1. A dignidade da pessoa humana presente na preservação do direito de imagem
“Uma imagem vale mais que mil palavras”. A frase do filósofo chinês Confúcio destaca, explicitamente, que a imagem, além de ser um instrumento importante para propagar maior facilidade de entendimento comparada a um conjunto de palavras, por exemplo, tem sua fundamentalidade atrelada ao fato de ser elencada como um dos direitos da personalidade expressos no Código Civil Brasileiro de 2002. Nesse sentido, o Enunciado n° 286 do CJF (Conselho da Justiça Federal) salienta que esses são considerados como “direitos inerentes e essenciais à pessoa humana, decorrentes de sua dignidade…”. Ademais, os mesmos estão ligados aos indivíduos para sempre e sob qualquer circunstância.
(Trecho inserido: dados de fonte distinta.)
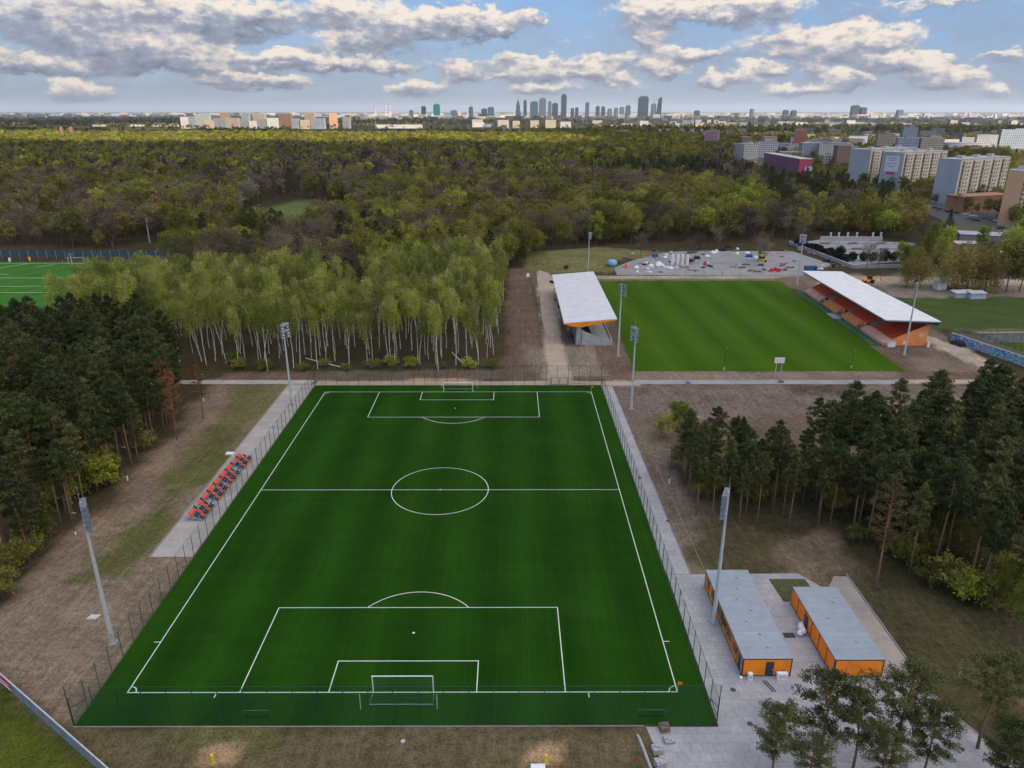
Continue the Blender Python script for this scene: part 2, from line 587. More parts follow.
for (u, v) in ((213, 766), (546, 766)):
    gx, gy = G(u, v)
    ZONES.append(([(gx + 1.9 * math.cos(a), gy + 1.3 + 1.5 * math.sin(a)) for a in np.linspace(0, 2 * PI, 12)[:-1]], (0.33, 0.235, 0.145), 0.9, 0.9))


def ground_colour(X, Y):
    n1, n2 = fbm(X, Y, 9.0), fbm(X + 300, Y - 90, 60.0)
    C = np.empty(X.shape + (3,))
    base = np.array((0.050, 0.042, 0.024))
    C[:] = base
    C *= (0.7 + 0.6 * n2)[..., None]
    r = np.hypot(X, Y)
    far = np.clip((r - 2000) / 900, 0, 1)[..., None]
    n3 = fbm(X, Y, 420.0)[..., None]
    C = C * (1 - far) + far * (np.array((0.06, 0.065, 0.052)) * (0.6 + 0.8 * n3))
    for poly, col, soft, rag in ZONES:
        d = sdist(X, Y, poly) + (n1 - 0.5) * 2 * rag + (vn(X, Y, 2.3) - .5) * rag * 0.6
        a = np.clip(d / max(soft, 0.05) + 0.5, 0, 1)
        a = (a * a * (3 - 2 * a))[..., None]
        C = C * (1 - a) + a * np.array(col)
    return C


def axis(lo, hi, step, ext):
    a = list(np.arange(lo, hi + 1e-6, step))
    g, s = a[-1], step
    while g < ext:
        s *= 1.25
        g += s
        a.append(g)
    g, s = a[0], step
    while g > -ext:
        s *= 1.25
        g -= s
        a.insert(0, g)
    return np.array(a)


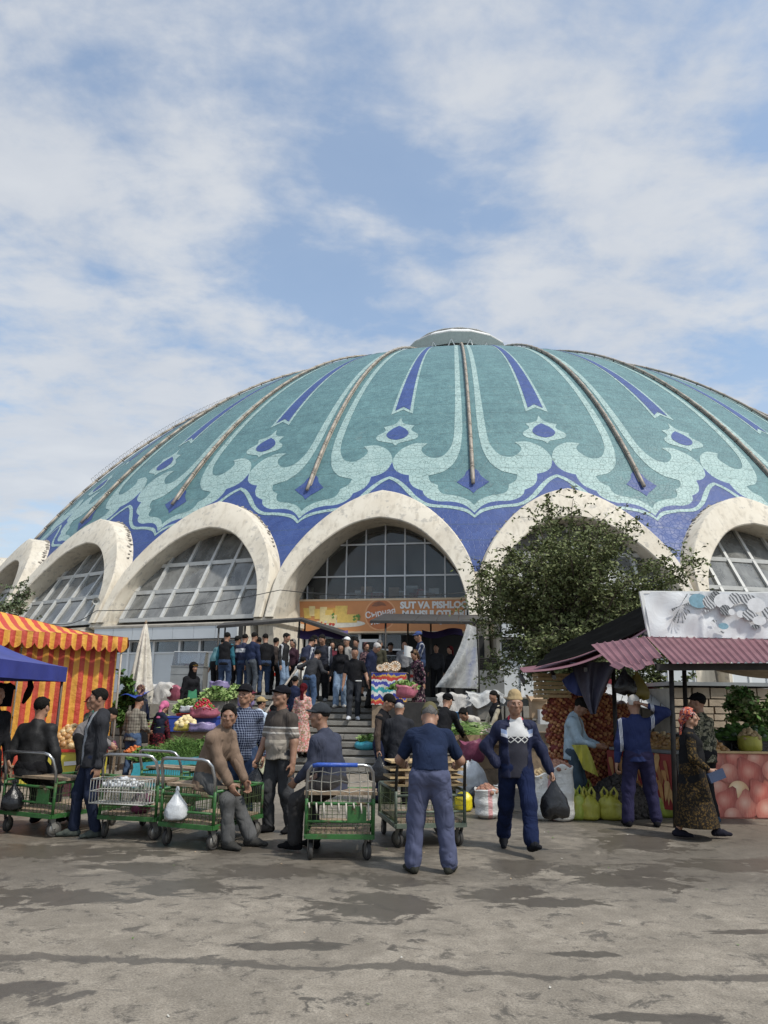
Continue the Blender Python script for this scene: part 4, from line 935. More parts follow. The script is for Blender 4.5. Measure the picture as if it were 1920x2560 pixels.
# folded parasol
par = empty('folded_parasol', (at(352, 1700, 18.2).x, 18.2, 0), label='closed cream parasol standing behind the vegetable sellers', cat='parasol'); m = MB(); m.tube([(0, 0, 0), (0, 0, 3.3)], .028, 8); m.build('pole', M_WOOD, par, True)
m = MB(); n = 44; vs = []
PRO = [(.025, 3.32), (.055, 3.24), (.095, 3.0), (.135, 2.65), (.175, 2.3), (.215, 1.98), (.26, 1.74), (.25, 1.60)]
for r_, z in PRO:
    for k in range(n): a = 2 * math.pi * k / n; f = 1 + .32 * math.cos(8 * a) * min(1, (3.3 - z) * 1.5) + .08 * math.sin(3 * a + z * 3); vs.append((r_ * f * math.cos(a), r_ * f * math.sin(a), z - (.16 * math.cos(8 * a) if r_ == .25 else 0)))
m.add(vs, [(i * n + k, i * n + (k + 1) % n, (i + 1) * n + (k + 1) % n, (i + 1) * n + k) for i in range(len(PRO) - 1) for k in range(n)]); m.build('canopy', cloth('cream_canvas', (.62, .575, .495)), par, True)
m = MB(); m.lathe([(.0, 3.3), (.03, 3.3), (.03, 3.36), (0, 3.42)], 8); m.build('finial', M_WOOD, par, True); m = MB(); m.box((0, 0, .05), (.5, .5, .1)); m.build('base', M_CEM, par)
# ---------------------------------------------------------------- left produce
def table(name, p, rz, L, W, H, mt, label, skirt=None, cat='table'):
    o = empty(name, p, rz, label, cat); m = MB(); m.box((0, 0, H - .015), (L, W, .03)); m.build('table_top', M_WOOD, o); lm_ = MB(); lm_.box((0, 0, (H - .03) / 2), (.04, .04, H - .03)); lm_ = lm_.mesh('leg', M_WOOD)
    for sx in (-1, 1):
        for sy in (-1, 1): obj('leg', lm_, o, (sx * (L / 2 - .05), sy * (W / 2 - .05), 0))
    if skirt is not None: sheet('skirt', lambda u, v: Vector((-L / 2 + L * u, -W / 2 - .012 - .03 * v, H - .0 - (H - .04) * v)), 8, 2, skirt, o)
    return o
M_YEL = plastic('yellow_print_board', (.62, .52, .06), .45, bump=.1); M_REDP = plastic('red_plastic', (.52, .035, .02), .4, bump=.1)
p = gp(150, 1966); ot = table('onion_table', (p.x, p.y + .4, 0), .1, 1.5, .8, .62, M_WOOD, 'small table with yellow printed front panel under the heap of onions', M_YEL)
m = MB(); m.box((0, -.43, .62), (1.5, .03, .05)); m.build('red_edge', M_REDP, ot); m = MB(); m.prism(circ(.16, 20), 0, .004, lambda x, y, z: Vector((x - .52, -.455 - z, .3 + y * .75))); m.build('print_badge', plastic('badge_red', (.30, .02, .03), .4, bump=.05), ot); m = MB(); m.hexa([Vector(q) for q in ((.0, -.452, .36), (.6, -.452, .41), (.6, -.444, .41), (0, -.444, .36), (.0, -.452, .43), (.6, -.452, .48), (.6, -.444, .48), (0, -.444, .43))]); m.build('print_band', M_WHITE, ot)
text('wuo', 0, 0, .17, M_LET, ot, bold=.006, align='CENTER', frame=(Vector((1, 0, 0)), Vector((0, 0, 1)), Vector((-.50, -.462, .31))))
heap('onion_heap', (p.x - .05, p.y + .45, .62), .42, .34, .40, .062, ONW, 90, 'mound of yellow onions on the table by the striped tent', seed=4)
heap('beet_heap', (p.x + .52, p.y + .5, .62), .24, .30, .20, .06, BEET + [mat('purple_onion', (.16, .04, .09), .4)], 30, 'small heap of dark beets and purple onions beside the yellow onions', seed=5)
heap('carrot_heap', (p.x + 1.1, p.y + .7, .55), .20, .20, .10, .035, [mat('carrot', (.55, .16, .04), .5)], 26, 'small heap of orange carrots behind the young man', seed=6, squash=.6)
p2 = gp(205, 1990); crate('plastic_crate', (p2.x, p2.y + .1, 0), .05, (.62, .40, .26), plastic('maroon_plastic', (.12, .03, .05), .45, bump=.1), 'low maroon plastic crate on the ground behind the green cart')
heap('potato_heap', (gp(15, 1960).x - .3, gp(15, 1960).y, .35), .5, .4, .3, .05, POT, 60, 'potato heap at the left edge under the blue canopy', seed=8)
tb_ = table('low_table', (gp(15, 1960).x - .3, gp(15, 1960).y, 0), 0, 1.2, .9, .36, M_WOOD, 'low wooden table at the left edge under the potato heap')
# herb stand
M_TEALB = plastic('teal_tarpaulin', (.03, .26, .32), .4, bump=.35)
h0 = at(440, 1900, 14.8); hs = empty('herb_stand', (h0.x, h0.y, 0), R(14), 'sloping herb stand skirted with teal tarpaulin', 'stand')
sheet('tarpaulin_skirt', lambda u, v: Vector((-.75 + 1.6 * u + .02 * math.sin(v * 9), -.40 - .05 * v + .02 * math.sin(u * 14), .42 - .42 * v + .16 * u * (1 - v))), 24, 6, M_TEALB, hs); sheet('tarpaulin_skirt', lambda u, v: Vector((.85 + .02 * math.sin(v * 8), -.40 + .9 * u, .58 - .58 * v)), 12, 6, M_TEALB, hs)
m = MB(); m.hexa([Vector(q) for q in ((-.75, -.38, .0), (.84, -.38, 0), (.84, .7, 0), (-.75, .7, 0), (-.75, -.38, .40), (.84, -.38, .54), (.84, .7, .66), (-.75, .7, .60))]); m.build('stand_body', M_WOOD, hs)
def hsp(x, y, z): return Matrix.Translation(hs.location) @ Matrix.Rotation(R(14), 4, 'Z') @ Vector((x, y, z))
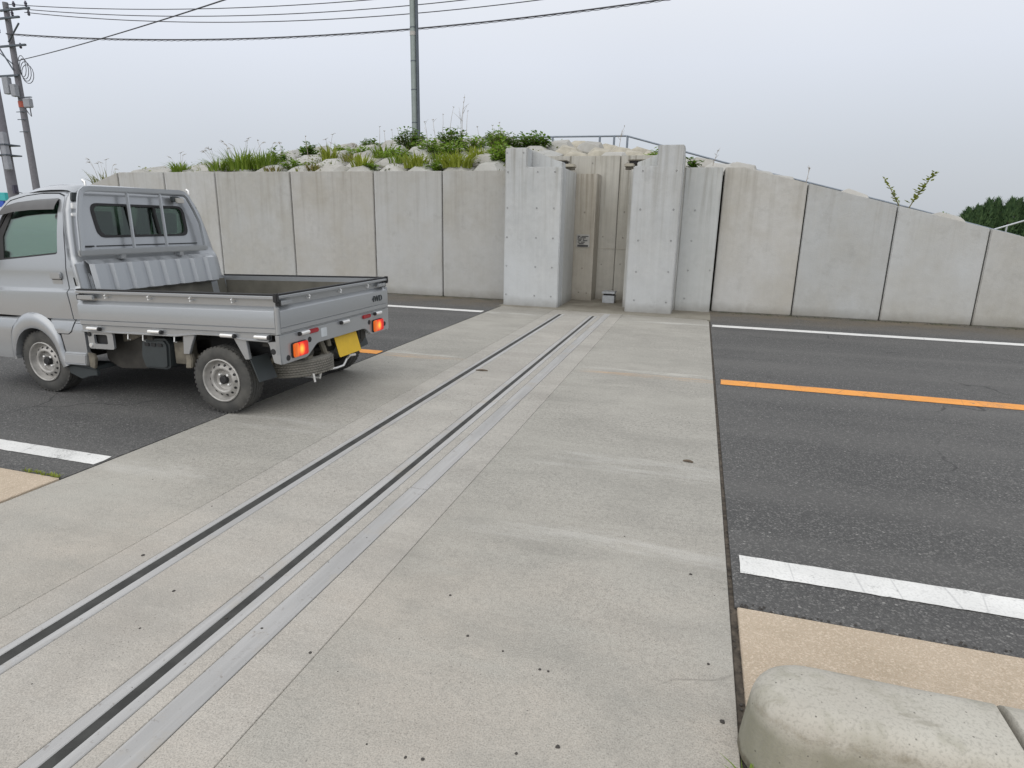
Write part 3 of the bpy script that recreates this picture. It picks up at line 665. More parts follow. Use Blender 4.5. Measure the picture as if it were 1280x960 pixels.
def stalk(x, y, h, label, seed=1, lean=.1, branch=0, z=None):
    r_ = random.Random(seed); t = thing('dry_stalk', (x, y, (bz(x, y)) if z is None else z), label, 'dry stalk', )
    b = MB(); a = r_.uniform(0, 6.283); L = Vector((math.cos(a)*lean*h, math.sin(a)*lean*.4*h, 0))
    pts = [L*t_*t_+Vector((r_.gauss(0,.008), r_.gauss(0,.008), h*t_)) for t_ in (0,.25,.5,.75,1)]
    b.tube(pts, .008, 5, r1=.003)
    for k in range(branch):
        u = r_.uniform(.45,.95); p = Vector((0,0,h*u))+L*u*u; d = Vector((r_.uniform(-1,1), r_.uniform(-.5,.5), r_.uniform(.5,1.2))).normalized()*h*r_.uniform(.15,.3)
        b.tube([p, p+d*.6, p+d+Vector((0,0,-.01))], .004, 4, r1=.002)
    finish_local(b, 'stalk', M_DRY, t)
    hd = MB(); e = pts[-1]
    for k in range(5):
        d = Vector((r_.uniform(-1,1), r_.uniform(-1,1), r_.uniform(.1,1))).normalized()*.035; hd.tube([e, e+d], .006, 4, r1=.002)
    finish_local(hd, 'seed_head', M_DRY, t); return t

tuft(-14.15, 12.35, .62, .40, 110, 'pale wispy grass spilling over the far left wall end', M_GRASSP, 1, .8, 7)
tuft(-11.8, 12.3, .42, .26, 120, 'small bright green grass tuft alone at the left on the wall top', M_GRASS, 2, .6, 3)
tuft(-10.75, 12.4, .48, .34, 130, 'dark green grass tuft left of the biggest clump', M_GRASS, 3, .7, 5)
tuft(-10.15, 12.45, .70, .50, 300, 'biggest bushy grass clump on the wall, with drooping seed heads', M_GRASS, 4, .6, 6, .05)
tuft(-9.70, 12.55, .62, .42, 200, 'tall grass tuft just right of the biggest clump', M_GRASS, 41, .6, 2)
tuft(-9.25, 12.3, .22, .28, 110, 'low reddish grass patch below the dark broad-leaved weed', M_GRASSR, 5, .5)
leafy(-9.75, 13.15, .52, .36, 22, 'dark broad-leaved weed rising behind the reddish grass', M_LEAFD, 6)
leafy(-9.5, 14.1, .55, .30, 22, 'rounded dark leafy weed standing alone against the sky, left of the pole', M_LEAFD, 7, .07)
leafy(-8.9, 12.6, .32, .34, 16, 'low green leafy weed on the wall edge, leftmost low one', M_LEAF, 8)
tuft(-8.25, 12.35, .24, .24, 90, 'second reddish grass patch, at the foot of the yellow tuft', M_GRASSR, 9, .5)
tuft(-8.45, 13.3, .58, .26, 130, 'upright yellow green tuft with a dry stalk in it', M_GRASSY, 10, .35, 3)
leafy(-8.1, 14.0, .36, .42, 20, 'spreading green weed beside a pale block, left of the pole', M_LEAF, 12)
tuft(-7.15, 12.5, .50, .30, 140, 'yellow green grass tuft below and left of the pole', M_GRASSY, 13, .55, 2)
leafy(-8.3, 15.0, .45, .32, 20, 'leafy weed on the crest, first one left of the pole', M_LEAFD, 14)
tuft(-7.25, 13.7, .46, .36, 150, 'grass tuft halfway up the slope under the pole', M_GRASS, 15, .5)
leafy(-7.25, 15.1, .62, .48, 40, 'wide dark bush of leaves around the foot of the grey pole', M_LEAFD, 16, .06)
tuft(-5.85, 12.5, .48, .36, 220, 'bright yellow green grass cushion on the wall edge, right of the pole', M_GRASSY, 17, .5)
leafy(-6.2, 14.0, .50, .44, 30, 'green leafy weed right of the pole, halfway up the slope', M_LEAF, 18)
leafy(-6.05, 15.0, .60, .42, 34, 'dark leafy weed on the crest, right of the pole', M_LEAFD, 19, .06)
tuft(-5.5, 13.0, .38, .30, 120, 'mid green grass tuft among blocks in the middle of the slope', M_GRASS, 20)
tuft(-4.95, 12.5, .52, .44, 260, 'broad yellow green grass tuft left of the gate pillar', M_GRASSY, 21, .65)
leafy(-5.35, 14.5, .46, .42, 28, 'green leafy weed left of the tall pointed weed', M_LEAF, 22)
leafy(-4.55, 14.0, .72, .26, 30, 'tall pointed leafy weed left of the gate pillar', M_LEAF, 23)
leafy(-4.05, 12.6, .60, .30, 40, 'bright green weed touching the left gate pillar', M_LEAF, 24)
leafy(-4.5, 15.0, .46, .36, 24, 'dark weed just behind the left gate pillar top', M_LEAFD, 25)
leafy(-3.95, 14.9, .50, .46, 44, 'wide dark leafy weed over the left gate pillar', M_LEAFD, 26, .065)
leafy(-1.05, 14.0, .36, .24, 22, 'small leafy weed against the right gate pillar top', M_LEAF, 28)
leafy(-.28, 13.0, .28, .14, 10, 'small dark weed behind the streaked wall section', M_LEAFD, 29)
leafy(3.9, 12.5, .17, .07, 14, 'tiny pointed dark weed poking above the sloping wall', M_LEAFD, 30, .03, dz=.1)
leafy(-6.75, 13.4, .40, .40, 26, 'low bright leafy weed between the pole bush and the yellow cushion', M_LEAF, 31)
tuft(-6.5, 13.0, .40, .30, 120, 'loose green grass tuft up the slope behind the yellow cushion', M_GRASS, 32, .6)
leafy(-5.6, 13.8, .44, .40, 26, 'bright leafy weed in mid slope, left of the railing end', M_LEAF, 33)
tuft(-4.75, 13.3, .45, .30, 130, 'yellow green grass tuft below the tall pointed weed', M_GRASSY, 34, .6)
leafy(-5.0, 15.2, .46, .40, 28, 'dark leafy weed on the crest by the railing left end', M_LEAFD, 35)
leafy(-4.3, 13.4, .46, .32, 26, 'bright leafy weed just above the one touching the left gate pillar', M_LEAF, 36)
tuft(-7.9, 13.3, .32, .30, 90, 'short reddish grass patch among blocks left of the pole', M_GRASSR, 37, .5)
leafy(-8.75, 14.4, .34, .34, 18, 'small leafy weed on the crest right of the rounded dark weed', M_LEAF, 38)
tuft(-10.9, 13.0, .36, .30, 110, 'thin green grass tuft behind the dark tuft at left', M_GRASS, 39, .6)
leafy(-6.9, 12.45, .22, .22, 12, 'tiny leafy weed at the wall edge left of the yellow cushion', M_LEAF, 40)
leafy(-5.4, 12.4, .22, .24, 14, 'tiny leafy weed at the wall edge between two yellow tufts', M_LEAF, 42)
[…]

Pois bem, como já mencionado, é dentro desses direitos que se insere o direito à imagem, mais evidente na ideia de “direito à própria imagem”, ou seja, na faculdade que os indivíduos têm de usar a própria imagem e reproduzi-la, assim como impedir que terceiros o façam, indevida ou injustificadamente. Logo, é primordial analisá-lo sob o viés da dignidade humana, princípio assegurado na Constituição Federal de 1988, visando à égide das necessidades vitais básicas de cada indivíduo na sociedade civil.
O advento do Estado Democrático de Direito, emergido após as revoluções liberais que marcaram o fim do Estado Absolutista, concedeu ao homem a liberdade de ser “o senhor de si mesmo”. Nesse viés, tal Estado entende que a democracia só é possível quando os direitos fundamentais e sua ordem são garantidos no cotidiano dos seres humanos através de uma proteção jurídica. Seguindo essa linha de pensamento, é essencial enfatizar que momentos de rompimento constitucional são causados pelo amadurecimento da sociedade frente à Constituição, surgindo com o fito de alterar legislações passadas que não eram suficientes para acatar com todos os compromissos propostos relacionados à eficácia das normas constitucionais e à efetividade de garantias individuais e coletivas. Hodiernamente, no entanto, ainda se observa a busca pela descoberta do aspecto negativo ligado à falta da efetivação plena e satisfatória da conservação do direito de imagem, haja vista violações constantes e aparentes oriundas da apropriação indevida de imagem por terceiros.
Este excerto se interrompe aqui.